İrlanda’nın kısa tarihi:

16. Yüzyıl başlarında adaya İngiliz ve İskoç yerleşimi başladı.

1916’da kurulan IRA, İrlanda’nın bağımsızlık mücadelesini başlattı.

1922’de adanın güneyinde İrlanda Cumhuriyeti kuruldu.

20. Yüzyılın ikinci yarısındaki IRA ise birleşik bir İrlanda’ya ulaşmak amacıyla 1969’da kuruldu.

1972’de Londonderry kentinde gösteri yapanlara ateş açılması sonucu 14 kişi öldü.
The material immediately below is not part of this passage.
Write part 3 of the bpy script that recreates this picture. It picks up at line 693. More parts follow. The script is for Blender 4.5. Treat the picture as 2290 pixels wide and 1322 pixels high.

Tarihe "Kanlı Pazar" olarak geçen bu olay çatışma sürecini şiddetlendirdi.

1981’de Kuzey İrlandalı milletvekili Bobby Sand açlık grevinde öldü, cenazesine on binlerce kişi katıldı.

1983’te IRA destekçilerinin yeni sloganı ise ‘Bir elimizde seçmen kartı, diğerinde silah’ diyerek Gerry Adams milletvekili seçti.

Dönemin Başbakanı John Major’un çatışan taraflarla görüşme çağrısı üzerine IRA 1994’te ateşkes ilan etti. 1994, bu yüzden barış sürecinin başlangıcı olarak kabul edildi.

1997’de Blair ve Adams Başbakanlık konutunda görüştü.

1998’de Mübarek Cuma Anlaşması imzalandı.

IRA 2005’te silah bıraktı ve yaklaşık 3 bin 600 kişinin canını yitirdiği çatışma süreci resmen sona ermiş oldu.